Clark also defended the ecological impact of the Durham Live project, saying that there are opportunities for the developer to remediate an area of the GTA that has suffered from both water pollution and invasive species.
But the changes the government is proposing go far beyond Duffins Creek. The PPS is supposed to guide all aspects of land-use planning in Ontario, and, for more than a decade, one of its goals has been to encourage compact, more efficient developments that require the support of less expensive infrastructure. That’s another policy — like protecting provincially significant wetlands — that municipalities would in theory be able to circumvent. The PPS also protects farmlands and watersheds with different policies.
Clark emphasizes, however, that — except for cases in which the province itself owns the property, such as the Dominion Foundry site in Toronto, which has also led to a court challenge — he’s leaving elected municipal councils in the driver’s seat for requesting MZOs.

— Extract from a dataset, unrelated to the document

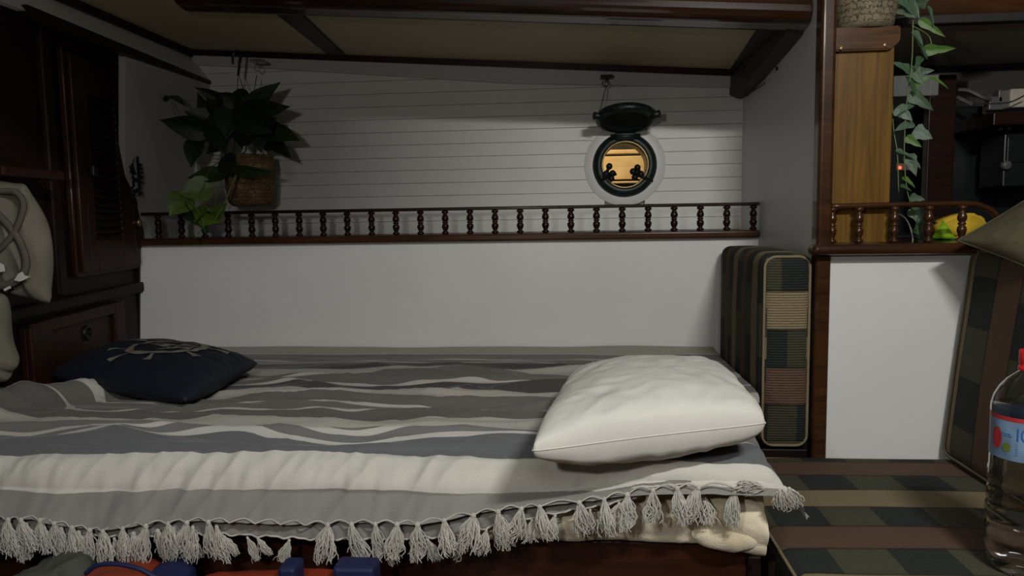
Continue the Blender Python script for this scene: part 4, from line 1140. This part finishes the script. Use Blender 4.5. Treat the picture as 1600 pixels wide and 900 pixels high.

“The focus here doesn’t reside in my ministry; it resides in a local council chamber,” Clark says. “It doesn’t give me unfettered access to a planning tool — it gives municipalities the same powers they have today.”
Clark stresses that he still will not approve any MZOs for developments or site alterations in the Greenbelt and that that prohibition is spelled out in the proposed amendment to the Planning Act. He acknowledges that the government could do a better job of communicating how many applications it has rejected in the Greenbelt, not least to the municipalities who still ask Clark to do what he’s repeatedly said he won’t — his office provided copies of nine letters he’s sent rejecting applications on the area of protected land that girdles the GTA.
“I remain steadfast that we will not be entertaining any development request from a municipality on the Greenbelt,” Clark says. “We’ve got to communicate that better.”